## start Entries provided
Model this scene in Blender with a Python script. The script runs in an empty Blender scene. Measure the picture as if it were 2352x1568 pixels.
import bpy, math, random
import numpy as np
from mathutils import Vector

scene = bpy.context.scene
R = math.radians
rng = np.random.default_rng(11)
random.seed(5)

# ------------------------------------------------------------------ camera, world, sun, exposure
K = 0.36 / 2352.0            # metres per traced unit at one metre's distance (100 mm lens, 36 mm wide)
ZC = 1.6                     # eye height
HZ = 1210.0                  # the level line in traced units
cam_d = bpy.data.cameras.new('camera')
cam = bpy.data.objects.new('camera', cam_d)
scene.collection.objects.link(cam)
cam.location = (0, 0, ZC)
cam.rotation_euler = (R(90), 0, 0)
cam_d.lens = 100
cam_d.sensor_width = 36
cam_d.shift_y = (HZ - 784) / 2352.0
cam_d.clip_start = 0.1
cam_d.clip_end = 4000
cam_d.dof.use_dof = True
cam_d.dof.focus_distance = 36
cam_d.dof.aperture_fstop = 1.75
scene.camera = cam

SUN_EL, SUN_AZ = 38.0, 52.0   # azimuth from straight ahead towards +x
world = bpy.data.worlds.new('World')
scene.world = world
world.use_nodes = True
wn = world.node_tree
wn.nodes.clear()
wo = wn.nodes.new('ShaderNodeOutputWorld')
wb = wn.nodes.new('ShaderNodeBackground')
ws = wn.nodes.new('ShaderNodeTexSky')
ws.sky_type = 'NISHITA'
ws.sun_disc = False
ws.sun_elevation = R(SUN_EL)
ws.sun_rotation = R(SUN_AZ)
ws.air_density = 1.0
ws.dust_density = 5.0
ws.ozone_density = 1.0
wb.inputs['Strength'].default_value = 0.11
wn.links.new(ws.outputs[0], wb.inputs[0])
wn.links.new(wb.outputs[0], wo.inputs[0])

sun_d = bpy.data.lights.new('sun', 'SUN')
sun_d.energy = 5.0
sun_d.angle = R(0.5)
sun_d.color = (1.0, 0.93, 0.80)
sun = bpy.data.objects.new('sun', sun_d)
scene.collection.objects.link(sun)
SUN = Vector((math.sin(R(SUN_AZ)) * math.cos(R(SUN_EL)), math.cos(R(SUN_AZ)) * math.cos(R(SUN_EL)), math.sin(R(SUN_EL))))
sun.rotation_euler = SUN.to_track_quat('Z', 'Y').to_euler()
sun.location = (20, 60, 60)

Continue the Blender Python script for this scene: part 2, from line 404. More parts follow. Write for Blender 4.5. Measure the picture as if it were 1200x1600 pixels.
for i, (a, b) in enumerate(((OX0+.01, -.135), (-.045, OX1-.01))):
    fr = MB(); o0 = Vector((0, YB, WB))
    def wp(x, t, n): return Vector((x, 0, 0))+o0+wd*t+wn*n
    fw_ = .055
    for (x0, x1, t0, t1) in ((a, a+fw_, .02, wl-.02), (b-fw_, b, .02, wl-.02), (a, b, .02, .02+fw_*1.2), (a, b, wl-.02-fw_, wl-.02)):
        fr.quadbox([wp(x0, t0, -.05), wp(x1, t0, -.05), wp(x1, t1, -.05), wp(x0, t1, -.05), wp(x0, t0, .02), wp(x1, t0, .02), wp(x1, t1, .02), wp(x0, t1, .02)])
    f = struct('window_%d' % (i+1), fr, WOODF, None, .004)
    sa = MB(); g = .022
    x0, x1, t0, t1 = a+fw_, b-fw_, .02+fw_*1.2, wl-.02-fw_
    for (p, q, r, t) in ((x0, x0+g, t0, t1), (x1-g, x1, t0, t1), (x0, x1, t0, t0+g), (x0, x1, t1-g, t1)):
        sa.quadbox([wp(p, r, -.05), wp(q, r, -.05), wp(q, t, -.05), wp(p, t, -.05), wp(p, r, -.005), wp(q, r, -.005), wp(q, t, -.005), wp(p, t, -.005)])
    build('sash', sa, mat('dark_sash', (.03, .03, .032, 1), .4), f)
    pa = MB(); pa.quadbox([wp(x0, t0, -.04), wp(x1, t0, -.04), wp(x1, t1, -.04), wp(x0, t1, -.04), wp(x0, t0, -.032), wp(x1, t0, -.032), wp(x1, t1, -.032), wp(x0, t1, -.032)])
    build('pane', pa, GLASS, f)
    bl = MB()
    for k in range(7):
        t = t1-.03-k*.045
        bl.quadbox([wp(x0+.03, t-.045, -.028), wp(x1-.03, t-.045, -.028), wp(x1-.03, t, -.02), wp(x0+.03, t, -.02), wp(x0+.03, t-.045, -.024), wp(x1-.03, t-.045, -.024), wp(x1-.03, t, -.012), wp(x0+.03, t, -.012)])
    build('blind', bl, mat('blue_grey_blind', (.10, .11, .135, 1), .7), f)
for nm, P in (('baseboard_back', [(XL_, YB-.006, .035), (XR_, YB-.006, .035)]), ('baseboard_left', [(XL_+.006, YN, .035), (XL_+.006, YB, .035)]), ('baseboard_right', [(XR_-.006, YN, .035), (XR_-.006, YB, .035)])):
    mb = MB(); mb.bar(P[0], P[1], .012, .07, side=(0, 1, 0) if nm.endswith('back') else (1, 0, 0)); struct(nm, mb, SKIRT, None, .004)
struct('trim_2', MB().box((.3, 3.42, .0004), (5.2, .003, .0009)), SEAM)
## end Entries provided
[Exercise prompt]:
Copy out the listing above, line by line and exactly, from its first line to the line holding "random.seed(5)", inclusive.

[Response to this task]:
Model this scene in Blender with a Python script. The script runs in an empty Blender scene. Measure the picture as if it were 2352x1568 pixels.
import bpy, math, random
import numpy as np
from mathutils import Vector

scene = bpy.context.scene
R = math.radians
rng = np.random.default_rng(11)
random.seed(5)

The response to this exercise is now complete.